Latest official figures reveal scale of work still to be done to make high rise housing blocks safe
Only one in four high rise residential buildings found to contain unsafe cladding have had their remediation works completed seven years after the Grenfell Tower fire.
The latest government figures show 1,088 buildings above 11 metres have been made safe out of the 4,374 identified to be at risk.
Overall, 2,066 buildings, just under half of the total, have either started or completed their remediation works.
It comes following a huge increase in the amount of buildings within the Department of Levelling Up, Housing and Communities’ (DLUHC) building safety programme, from 509 in September 2023 to 2,308 in May 2024.
This is because from October last year the department combined remediation progress from multiple schemes, including the building safety fund, the ACM programme, the cladding safety scheme, developer remediation contracts and as reported by registered social housing providers.

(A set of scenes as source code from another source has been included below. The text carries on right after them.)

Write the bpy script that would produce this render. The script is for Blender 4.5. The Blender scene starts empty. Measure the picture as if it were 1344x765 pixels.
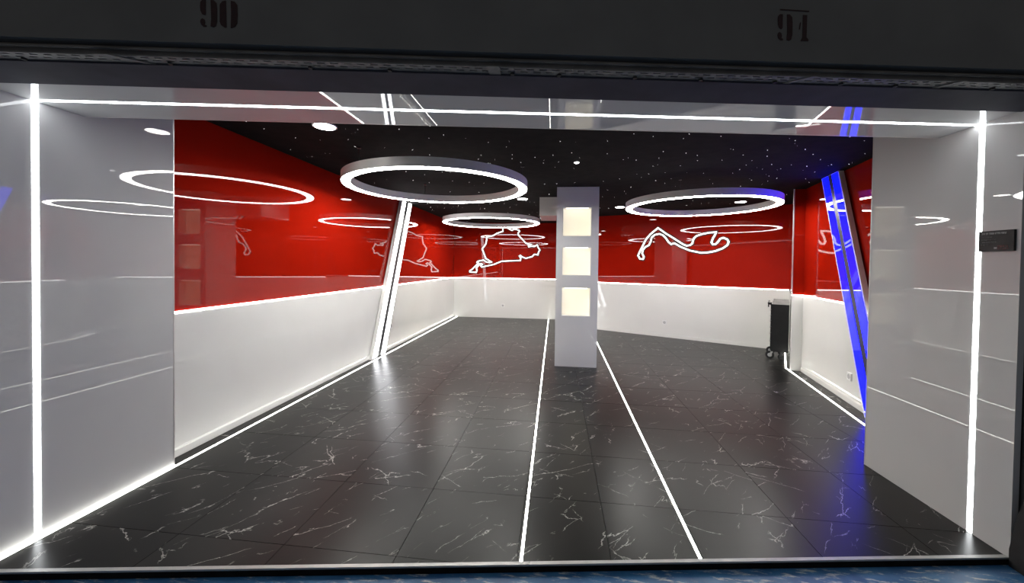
import bpy, bmesh, math, random
from mathutils import Vector, Matrix

# ---------------------------------------------------------------- camera, world, exposure
scene = bpy.context.scene
COL = scene.collection
cam_data = bpy.data.cameras.new('camera')
cam = bpy.data.objects.new('camera', cam_data); COL.objects.link(cam)
RX, RY, RZ = (0.993384605692469, 0.01487026921406287, -0.11386790709729966), (0.1140886516677549, -0.014949547459912756, 0.9933580877968314), (0.013069228510193567, -0.9997776683464404, -0.016547179273315244)
cam.matrix_world = Matrix(((RX[0], -RX[1], -RX[2], 0.0), (RY[0], -RY[1], -RY[2], 0.0), (RZ[0], -RZ[1], -RZ[2], 1.5), (0, 0, 0, 1)))
cam_data.sensor_width = 36.0
cam_data.lens = 505.0 / 1344.0 * 36.0
cam_data.shift_y = -27.5 / 1344.0
cam_data.clip_start = 0.05
scene.camera = cam

world = bpy.data.worlds.new('world'); scene.world = world
world.use_nodes = True
world.node_tree.nodes['Background'].inputs[0].default_value = (1.0, 0.98, 0.97, 1)
world.node_tree.nodes['Background'].inputs[1].default_value = 0.13

scene.view_settings.view_transform = 'Standard'
scene.view_settings.look = 'None'
scene.view_settings.gamma = 1.0
scene.view_settings.exposure = 0.0
scene.cycles.use_denoising = True
scene.cycles.max_bounces = 10
scene.cycles.diffuse_bounces = 5
scene.cycles.glossy_bounces = 6
scene.cycles.sample_clamp_indirect = 6.0

# light the fixtures give (radiance)
RING_E, STRIP_E, SEAM_E, FLOOR_E, POST_E, BLUE_E, DOWN_E, NEON_E, NICHE_E = 46.0, 11.0, 11.0, 11.0, 8.5, 7.0, 32.0, 2.0, 0.66

# ---------------------------------------------------------------- materials
def mat(name, color, rough=0.5, metal=0.0, spec=0.5, emit=None, strength=0.0, coat=0.0, ior=1.5):
    m = bpy.data.materials.new(name); m.use_nodes = True
    b = m.node_tree.nodes['Principled BSDF']
    b.inputs['Base Color'].default_value = (*color, 1)
    b.inputs['Roughness'].default_value = rough
    b.inputs['Metallic'].default_value = metal
    b.inputs['Specular IOR Level'].default_value = spec
    b.inputs['IOR'].default_value = ior
    b.inputs['Coat Weight'].default_value = coat
    b.inputs['Coat Roughness'].default_value = 0.02
    if emit:
        b.inputs['Emission Color'].default_value = (*emit, 1)
        b.inputs['Emission Strength'].default_value = strength
    return m

def noise_color(m, c1, c2, scale=6.0, detail=4.0, lo=0.35, hi=0.65, rough=None):
    """mottle the base colour between c1 and c2"""
    nt = m.node_tree; b = nt.nodes['Principled BSDF']
    tc = nt.nodes.new('ShaderNodeTexCoord'); n = nt.nodes.new('ShaderNodeTexNoise')
    n.inputs['Scale'].default_value = scale; n.inputs['Detail'].default_value = detail
    r = nt.nodes.new('ShaderNodeValToRGB')
    r.color_ramp.elements[0].position = lo; r.color_ramp.elements[0].color = (*c1, 1)
    r.color_ramp.elements[1].position = hi; r.color_ramp.elements[1].color = (*c2, 1)
    nt.links.new(tc.outputs['Object'], n.inputs['Vector'])
    nt.links.new(n.outputs['Fac'], r.inputs['Fac'])
    nt.links.new(r.outputs['Color'], b.inputs['Base Color'])
    return m

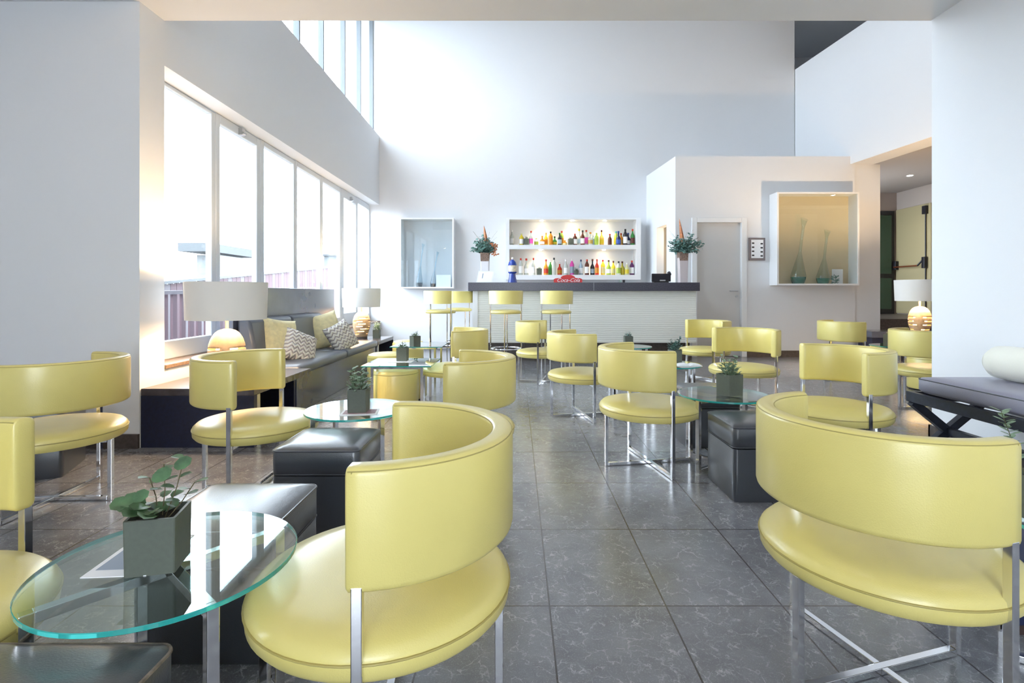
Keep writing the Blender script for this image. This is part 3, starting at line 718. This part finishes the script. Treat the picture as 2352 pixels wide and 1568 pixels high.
# ---------------------------------------------------------------- lamps
M['egg'] = mat('lamp_egg_ceramic', (.46, .32, .19), .55, noise=(20, .2))
M['core'] = mat('lamp_glow', (1, .8, .5), .5, emit=(1, .66, .30), es=7)
def table_lamp(lab, loc, seed, e_in, e_sh, rz=0, rows=(5, 10, 14, 18)):
    rnd = random.Random(seed)
    t = thing('table_lamp', lab, 'lamp', loc, rz, 'egg-shaped table lamps')
    prof = [(.085, .03), (.094, .06), (.106, .10), (.119, .145), (.127, .185), (.130, .215), (.129, .25), (.123, .29), (.108, .335), (.083, .375), (.05, .398), (.02, .405)]
    import bisect
    def rad(z):
        for (r0, z0), (r1, z1) in zip(prof, prof[1:]):
            if z0 <= z <= z1: return r0+(r1-r0)*(z-z0)/(z1-z0)
        return prof[-1][0]
    N = 48; zs = [.03+.0125*i for i in range(31)]
    b = new(); rings = [[b.verts.new((rad(z)*cos(2*pi*i/N), rad(z)*sin(2*pi*i/N), z)) for i in range(N)] for z in zs]
    slit = set()
    for row in rows:
        i = rnd.randint(0, 6)
        while i < N:
            ln = rnd.randint(6, 11)
            for k in range(ln): slit.add((row, (i+k) % N))
            i += ln+rnd.randint(4, 9)
    for a in range(len(zs)-1):
        for i in range(N):
            if (a, i) in slit: continue
            b.faces.new((rings[a][i], rings[a][(i+1) % N], rings[a+1][(i+1) % N], rings[a+1][i]))
    b.faces.new(rings[-1])
    o = obj('lamp_base', b, M['egg'], t, smooth=True, angle=80); s = o.modifiers.new('thick', 'SOLIDIFY'); s.thickness = .006; s.offset = -1
    b = new(); lathe(b, [(.086, 0), (.09, .012), (.086, .03)], 40); obj('foot', b, M['basebd'], t, smooth=True)
    b = new(); lathe(b, [(.02, .05), (.055, .10), (.078, .17), (.08, .23), (.06, .30), (.02, .34)], 24); obj('glow_bulb', b, M['core'], o, smooth=True)
    b = new(); tube(b, [(0, 0, .40), (0, 0, .50)], .012, 12); obj('neck', b, M['egg'], t, smooth=True)
    b = new(); n = 64
    rs = lambda r, z: [(r*cos(2*pi*i/n), r*sin(2*pi*i/n), z) for i in range(n)]
    loft(b, [rs(.274, .475), rs(.283, .755), rs(.280, .755), rs(.271, .475), rs(.274, .475)], False, False)
    for k in range(3): a = 2*pi*k/3; tube(b, [(0, 0, .49), (.275*cos(a), .275*sin(a), .49)], .003, 5)
    obj('lamp_shade', b, M['lamp_white'], t, smooth=True)
    b = new(); lathe(b, [(.012, .50), (.028, .54), (.03, .565), (.018, .59), (.003, .597)], 16); obj('bulb', b, M['bulb'], t, smooth=True)
    lamp_light('lamp_bulb_light', 'POINT', (0, 0, .63), e_sh, WARM, .05, parent=t)
    return t
M['bulb'] = mat('bulb_glow', (1, .85, .6), .5, emit=(1, .75, .45), es=40)
table_lamp('big egg-based table lamp with white drum shade on the table by the pier', (-2.19, 3.97, .4165), 1, 8, 60)
table_lamp('smaller-looking lit egg-based lamp with white drum shade in the far window corner', (-2.34, 7.93, .4165), 2, 8, 40, rows=(3, 6, 9, 12, 15, 18, 22))
table_lamp('lit egg-based lamp with white drum shade at the edge of the right white wall', (5.36, 6.97, .518), 3, 8, 160)
t = thing('lamp_side_table', 'small dark square table carrying the right lamp', 'side table', (5.38, 7.0, 0))
b = new(); box(b, -.20, -.20, .47, .20, .20, .517); obj('tabletop', b, M['slab'], t)
for sx in (-.18, .18):
    for sy in (-.18, .18): b = new(); box(b, sx-.015, sy-.015, 0, sx+.015, sy+.015, .47); obj('leg', b, M['black_wood'], t)
t = thing('dark_bench', 'low dark bench against the end of the right wall by the corridor step', 'bench', (0, 0, 0))
b = new(); box(b, 5.76, 8.5, .38, 6.9, 8.95, .48); obj('seat', b, M['laminate'], t)
b = new(); box(b, 5.80, 8.55, 0, 6.86, 8.9, .38); obj('base', b, M['navy'], t)

# ---------------------------------------------------------------- daybed with X legs
t = thing('daybed_bench', 'grey cushioned bench on black crossed legs against the right white wall', 'bench', (0, 0, 0))
b = new(); cushion(b, .47, 1.25, .458, .558, .035, .016, .02, 2.79, 2.73); c = obj('cushion', b, M['grey_leather'], t, smooth=True, angle=60)
b = new(); tube(b, rrect(.468, 1.248, .035, .545, 6, 2.79, 2.73), .0035, 6, True); obj('piping', b, M['black_pipe'], c)
b = new(); box(b, 2.53, 2.08, .39, 2.56, 3.41, .455); box(b, 3.0, 2.08, .39, 3.03, 3.41, .455); box(b, 2.56, 3.375, .39, 3.0, 3.405, .455); box(b, 2.56, 2.085, .39, 3.0, 2.115, .455); obj('frame', b, M['black_wood'], t, bevel=.003)
for yy in (3.375, 2.10):
    for x0, x1 in ((2.545, 3.0), (3.0, 2.545)):
        off = .0 if x0 < x1 else .001
        dx, dz = x1-x0, -.39; L = math.hypot(dx, dz); nx, nz = -dz/L*.024, dx/L*.024
        b = new(); a = yy-.02+off; c_ = yy+.02+off
        hexa(b, [(x0-nx, a, .39-nz), (x0+nx, a, .39+nz), (x0+nx, c_, .39+nz), (x0-nx, c_, .39-nz)], [(x1-nx, a, .0+abs(nz)-nz), (x1+nx, a, .0+abs(nz)+nz), (x1+nx, c_, abs(nz)+nz), (x1-nx, c_, abs(nz)-nz)])
        obj('leg', b, M['black_wood'], t)
b = new(); box(b, 2.752, 2.12, .18, 2.792, 3.355, .225); obj('stretcher', b, M['black_wood'], t)
b = new(); tube(b, [(2.90, 3.20, .675), (2.90, 3.19, .675), (2.90, 3.15, .675), (2.90, 3.10, .675), (2.90, 2.75, .675), (2.90, 2.58, .675), (2.90, 2.53, .675), (2.90, 2.52, .675)], [.03, .07, .096, .10, .102, .098, .07, .03], 28)
tag(obj('bolster_pillow', b, mat('cream_linen', (.80, .79, .70), .85, bump=(300, .3), sheen=.3), smooth=True, angle=70), 'round cream bolster lying on the grey bench', 'cushion')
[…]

Out of this total, 1,569 buildings above 11 metres are under the developer remediation programme, but less than half of these, 46%, have either started or completed remediation work.
Only 40% of the 1,974 affected buildings in the social housing sector have started or completed remediation as of last month, and only 13% have completed remediation.
DLUHC also revealed that local authorities have taken or are taking enforcement action against 389 high rise buildings with unsafe cladding as of 24 May 2024, an increase of 16 since the end of April.
The Grenfell Inquiry’s final report is expected to be published on 4 September this year.
Criminal trials into the fire, which killed 72 people in 2017, are not expected to begin before 2027.